start GIVEN MATERIAL

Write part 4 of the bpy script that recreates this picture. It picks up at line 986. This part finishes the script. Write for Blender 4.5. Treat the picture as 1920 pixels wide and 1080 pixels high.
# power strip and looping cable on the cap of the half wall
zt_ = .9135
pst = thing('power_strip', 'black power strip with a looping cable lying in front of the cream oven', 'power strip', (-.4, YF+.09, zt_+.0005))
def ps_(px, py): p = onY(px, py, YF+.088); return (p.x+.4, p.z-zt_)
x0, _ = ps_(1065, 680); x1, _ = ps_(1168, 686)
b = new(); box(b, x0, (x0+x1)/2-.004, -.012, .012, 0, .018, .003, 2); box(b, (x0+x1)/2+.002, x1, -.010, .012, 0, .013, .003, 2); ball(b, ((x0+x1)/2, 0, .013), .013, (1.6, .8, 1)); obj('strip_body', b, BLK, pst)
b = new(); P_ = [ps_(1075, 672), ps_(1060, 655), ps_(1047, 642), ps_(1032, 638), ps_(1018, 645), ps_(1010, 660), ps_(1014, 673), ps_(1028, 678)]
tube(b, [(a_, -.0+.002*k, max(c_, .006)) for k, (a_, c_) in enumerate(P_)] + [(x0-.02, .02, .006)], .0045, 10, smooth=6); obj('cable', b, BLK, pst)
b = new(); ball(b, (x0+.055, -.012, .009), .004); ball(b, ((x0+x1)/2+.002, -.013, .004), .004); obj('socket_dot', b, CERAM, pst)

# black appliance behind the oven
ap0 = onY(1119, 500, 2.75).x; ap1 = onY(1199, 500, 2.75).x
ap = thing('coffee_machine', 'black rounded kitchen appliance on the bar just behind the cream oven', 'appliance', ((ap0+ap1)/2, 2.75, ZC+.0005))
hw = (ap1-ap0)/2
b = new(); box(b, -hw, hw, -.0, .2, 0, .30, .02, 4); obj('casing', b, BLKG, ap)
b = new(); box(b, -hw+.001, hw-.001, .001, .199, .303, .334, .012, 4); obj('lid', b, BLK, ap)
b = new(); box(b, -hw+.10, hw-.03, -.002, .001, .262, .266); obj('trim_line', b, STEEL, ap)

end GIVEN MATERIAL

DIRECTIONS FOR THIS TASK:
Return the opening line of the data and every line after it through the line containing "b = new(); ball(b, (x0+.055, -.012, .009), .004);", please, exactly as written and with nothing added.

FINISHED EXERCISE:
Write part 4 of the bpy script that recreates this picture. It picks up at line 986. This part finishes the script. Write for Blender 4.5. Treat the picture as 1920 pixels wide and 1080 pixels high.
# power strip and looping cable on the cap of the half wall
zt_ = .9135
pst = thing('power_strip', 'black power strip with a looping cable lying in front of the cream oven', 'power strip', (-.4, YF+.09, zt_+.0005))
def ps_(px, py): p = onY(px, py, YF+.088); return (p.x+.4, p.z-zt_)
x0, _ = ps_(1065, 680); x1, _ = ps_(1168, 686)
b = new(); box(b, x0, (x0+x1)/2-.004, -.012, .012, 0, .018, .003, 2); box(b, (x0+x1)/2+.002, x1, -.010, .012, 0, .013, .003, 2); ball(b, ((x0+x1)/2, 0, .013), .013, (1.6, .8, 1)); obj('strip_body', b, BLK, pst)
b = new(); P_ = [ps_(1075, 672), ps_(1060, 655), ps_(1047, 642), ps_(1032, 638), ps_(1018, 645), ps_(1010, 660), ps_(1014, 673), ps_(1028, 678)]
tube(b, [(a_, -.0+.002*k, max(c_, .006)) for k, (a_, c_) in enumerate(P_)] + [(x0-.02, .02, .006)], .0045, 10, smooth=6); obj('cable', b, BLK, pst)
b = new(); ball(b, (x0+.055, -.012, .009), .004); ball(b, ((x0+x1)/2+.002, -.013, .004), .004); obj('socket_dot', b, CERAM, pst)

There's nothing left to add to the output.